When I was fifteen, I discovered that I enjoyed classics written by European authors, and I’ve spent most of my life reading books that fit in that genre.  I soon discovered, though, that I couldn’t read these good, thought-provoking books constantly, because I did not allow myself enough time to think about them, to reflect, as Mrs.

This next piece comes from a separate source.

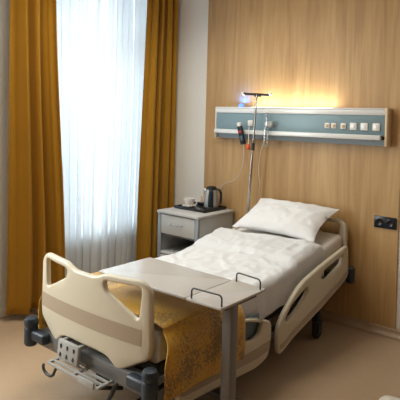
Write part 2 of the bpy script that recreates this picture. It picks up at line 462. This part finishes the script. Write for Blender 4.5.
def bumper(x, y, s, foot):
    b = MB(); d = -1 if foot else 1
    if foot:
        b.box((min(x, x-s*.15), y-.028, .335), (max(x, x-s*.15), y+.03, .395), .016, 3)
        b.lathe([(0, .300), (.034, .300), (.040, .312), (.040, .398), (.034, .408), (0, .408)], (x, y-.005, 0), 22)
        b.lathe([(0, .402), (.030, .402), (.040, .414), (.042, .438), (.034, .456), (.02, .462), (0, .462)], (x, y-.005, 0), 22)
    else:
        b.box((min(x, x-s*.06), y-.03, .385), (max(x, x-s*.06), y+.03, .455), .012, 3)
        b.lathe([(0, .37), (.026, .37), (.034, .38), (.034, .485), (.026, .495), (0, .495)], (x, y, 0), 22)
    b.build('corner_bumper', M['slate'], bed)
bumper(.0, -2.345, -1, True); bumper(.965, -2.335, 1, True)
bumper(-.04, -.10, -1, False); bumper(.98, -.10, 1, False)
# nurse control panel hooked on the foot crossbar
cp = MB(); TX = Matrix.Translation((.388, -2.372, .378)) @ Matrix.Rotation(math.radians(-6), 4, 'X')
cp.box((-.088, -.012, -.052), (.088, .012, .052), .008, 2, TX)
for x in (-.07, .07): cp.box((x-.012, 0, .03), (x+.012, .06, .05), .004, 1, TX)
cp = cp.build('control_panel', M['panelgrey'], bed)
for r in range(2):
    for c_ in range(3):
        q = MB(); x0, z0 = -.056+.055*c_, .022-.046*r
        vs = [(-.004, -.011), (.004, -.011), (.004, .002), (.010, .002), (0, .012), (-.010, .002), (-.004, .002)]
        if r: vs = [(a, -b) for a, b in vs]
        vv = [TX @ Vector((x0+a, -.0155, z0+b)) for a, b in vs] + [TX @ Vector((x0+a, -.013, z0+b)) for a, b in vs]
        n_ = 7; q.add(vv, [tuple(range(n_)), tuple(range(2*n_-1, n_-1, -1))]+[(i, (i+1) % n_, (i+1) % n_+n_, i+n_) for i in range(n_)])
        q.build('panel_icon', M['navy'], cp, smooth=0)
# pull-out linen rack below the panel
lr = MB()
for y, z in ((-2.415, .298), (-2.382, .301), (-2.349, .304)): lr.box((.26, y-.006, z-.007), (.69, y+.006, z+.007), .003)
for x in (.27, .48, .68): lr.box((x-.008, -2.420, .293), (x+.008, -2.27, .306), .003)
lr.box((.54, -2.428, .288), (.66, -2.418, .322), .003)
for x in (.27, .68): lr.box((x-.012, -2.30, .292), (x+.012, -2.275, .345), .004)
lr.build('linen_rack', M['panelgrey'], bed)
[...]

Thomas’ classroom quote exhorted.  Rather, I went from one to another, and all of that grand thought and all those new (to me) ideas became a bit of white noise crackling in the background of my mind.  Those ideas were there, but I was not assimilating them into the context of my life.  I was a fifteen year old girl reading Les Miserables.  What did I know about Waterloo or the subsequent revolutions in France?  What did I know about poverty, or religion, or criminal justice, or love, or redemption?  If I did not take the time to figure out what all of those concepts meant to me, I would have, pretty much, wasted the time it took me to read that sixteen-hundred page tome (nearly two weeks of almost constant reading).

But reading is a compulsion to me.  I honestly can’t stop–certainly couldn’t in my youth–and if I wasn’t to pick up another great book until I had fully digested the last one, what was I to do?  The answer: romance novels.  They allow one to pass the time, but they don’t require any real thought on the part of the reader.  They are feel-good fluff, often humorous (often unintentionally so), nearly always satisfying.  When you read a romance novel, you don’t have to worry about the threat of a Tess of the D’urbervilles-style ending.  Romance novelists don’t kill off their main characters after subjecting them–and the reader–to several hundred pages of torment.  I think romance novels can be fabulous (also horrifying).

So when I think back to that girl at Borders  (I can’t remember her name) who read so many romance novels, I understand why.  Sometimes you just want a story that will sweep you up and take you away to another life, perhaps to another time, that is more ideal than your life will ever be. There’s no real harm in romance novels, provided the reader doesn’t get so swept up in the fantasy that she expects Fabio to walk in the door at any time.